注: スタンバイ プライオリティ値および standby preempt コマンドが設定された場合は、グループ番号を明示的に示す必要があります。 示されない場合、デフォルト値の 0 となります。 デフォルトのグループ番号は 0 です。
ローエンド製品に搭載されているイーサネット(Lance および QUICC)コントローラによっては、アドレス フィルタ内にユニキャスト Media Access Control(MAC; メディア アクセス制御)アドレスを 1 つしか設定できません。 これらのプラットフォームは HSRP グループを 1 つだけ許可し、そのグループがアクティブになると、インターフェイス アドレスを HSRP 仮想 MAC アドレスに変更します。 この制限のあるプラットフォームでは、HSRP を使用したロード シェアリングは実現できません。 上記のようなローエンド製品で HSRP を実行する際に発生する問題を回避するために、use-bia コマンドが導入されました。 たとえば、同じインターフェイス上で HSRP と DECnet を実行すると、DECnet と HSRP が MAC アドレスを変更しようとするため、問題が生じます。 use-bia コマンドを使用すれば、DECnet プロセスで生成された MAC アドレスを使用するように HSRP を設定できます。 ただし、use-bia コマンドの使用には次のような問題があるため、注意する必要があります。
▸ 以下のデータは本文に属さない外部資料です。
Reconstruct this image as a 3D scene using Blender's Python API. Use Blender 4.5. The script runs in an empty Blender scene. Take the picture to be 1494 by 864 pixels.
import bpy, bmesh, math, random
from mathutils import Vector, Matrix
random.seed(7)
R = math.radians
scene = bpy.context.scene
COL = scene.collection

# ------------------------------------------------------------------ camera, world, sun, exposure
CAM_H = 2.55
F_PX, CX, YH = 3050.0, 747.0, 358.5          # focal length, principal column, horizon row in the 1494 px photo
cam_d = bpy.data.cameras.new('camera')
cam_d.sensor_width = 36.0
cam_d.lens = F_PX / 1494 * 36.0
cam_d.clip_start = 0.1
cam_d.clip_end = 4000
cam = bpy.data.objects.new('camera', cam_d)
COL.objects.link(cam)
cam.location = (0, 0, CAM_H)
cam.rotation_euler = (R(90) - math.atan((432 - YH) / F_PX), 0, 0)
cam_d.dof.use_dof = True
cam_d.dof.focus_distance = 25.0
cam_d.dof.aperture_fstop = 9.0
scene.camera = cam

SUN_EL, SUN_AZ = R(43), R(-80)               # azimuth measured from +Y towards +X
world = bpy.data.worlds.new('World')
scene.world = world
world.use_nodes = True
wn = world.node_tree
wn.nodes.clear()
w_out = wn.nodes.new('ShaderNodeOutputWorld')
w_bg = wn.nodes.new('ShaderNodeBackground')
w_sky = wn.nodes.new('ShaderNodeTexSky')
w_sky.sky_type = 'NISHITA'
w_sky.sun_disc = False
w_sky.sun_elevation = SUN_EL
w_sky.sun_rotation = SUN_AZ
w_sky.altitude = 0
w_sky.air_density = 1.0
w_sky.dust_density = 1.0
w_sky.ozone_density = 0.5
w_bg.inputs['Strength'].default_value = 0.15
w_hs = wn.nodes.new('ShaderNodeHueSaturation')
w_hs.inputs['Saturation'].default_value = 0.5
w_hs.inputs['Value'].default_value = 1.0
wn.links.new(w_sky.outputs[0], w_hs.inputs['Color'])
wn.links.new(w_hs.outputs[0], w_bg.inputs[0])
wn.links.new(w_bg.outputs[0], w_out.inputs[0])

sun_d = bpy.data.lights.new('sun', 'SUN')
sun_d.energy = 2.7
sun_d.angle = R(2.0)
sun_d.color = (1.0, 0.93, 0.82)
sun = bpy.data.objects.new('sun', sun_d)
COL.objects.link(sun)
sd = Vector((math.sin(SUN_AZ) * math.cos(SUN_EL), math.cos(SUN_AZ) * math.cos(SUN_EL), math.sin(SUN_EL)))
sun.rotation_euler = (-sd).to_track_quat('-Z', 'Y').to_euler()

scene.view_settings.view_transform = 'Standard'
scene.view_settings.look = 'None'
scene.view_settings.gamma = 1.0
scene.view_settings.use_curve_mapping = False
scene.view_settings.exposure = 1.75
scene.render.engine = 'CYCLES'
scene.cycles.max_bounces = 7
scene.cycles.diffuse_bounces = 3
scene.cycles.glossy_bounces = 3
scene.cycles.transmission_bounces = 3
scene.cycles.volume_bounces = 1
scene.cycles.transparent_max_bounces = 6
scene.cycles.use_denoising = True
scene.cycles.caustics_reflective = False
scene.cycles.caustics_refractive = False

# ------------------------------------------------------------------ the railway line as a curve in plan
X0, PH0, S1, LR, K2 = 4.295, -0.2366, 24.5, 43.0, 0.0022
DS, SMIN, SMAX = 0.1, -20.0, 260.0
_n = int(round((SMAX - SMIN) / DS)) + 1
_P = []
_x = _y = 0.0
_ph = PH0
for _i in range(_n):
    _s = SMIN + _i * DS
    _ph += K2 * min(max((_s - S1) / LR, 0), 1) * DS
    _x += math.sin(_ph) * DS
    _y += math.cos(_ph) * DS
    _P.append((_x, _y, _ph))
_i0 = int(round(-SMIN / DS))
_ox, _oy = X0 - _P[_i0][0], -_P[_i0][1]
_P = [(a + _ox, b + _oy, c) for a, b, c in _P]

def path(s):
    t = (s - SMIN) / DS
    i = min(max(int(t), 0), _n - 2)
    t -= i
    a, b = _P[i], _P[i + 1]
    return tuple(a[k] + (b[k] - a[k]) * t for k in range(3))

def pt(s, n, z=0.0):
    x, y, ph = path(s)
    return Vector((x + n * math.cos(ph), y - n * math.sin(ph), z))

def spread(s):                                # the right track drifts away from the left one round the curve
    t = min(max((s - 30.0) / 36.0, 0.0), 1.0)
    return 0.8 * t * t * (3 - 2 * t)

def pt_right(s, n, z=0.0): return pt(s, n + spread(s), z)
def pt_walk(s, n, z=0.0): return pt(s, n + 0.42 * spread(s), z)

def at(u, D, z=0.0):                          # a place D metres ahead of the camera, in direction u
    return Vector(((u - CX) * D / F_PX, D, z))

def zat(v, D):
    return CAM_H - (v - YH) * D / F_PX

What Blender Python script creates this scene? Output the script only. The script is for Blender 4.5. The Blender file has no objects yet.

ルータがアクティブになると、仮想 IP アドレスが別の MAC アドレスに移ります。 新しいアクティブ ルータは gratuitous Address Resolution Protocol(ARP)応答を送信しますが、必ずしもすべてのホスト実装が gratuitous ARP を正しく処理できるとは限りません。
use-bia を設定するとはプロキシ ARP を使用できません。 障害が発生したルータでプロキシ ARP データベースが失われた場合、スタンバイ ルータでは対応できません。
現在、この設定に使用できる確認手順はありません。
現在のところ、この設定に関する特定のトラブルシューティング情報はありません。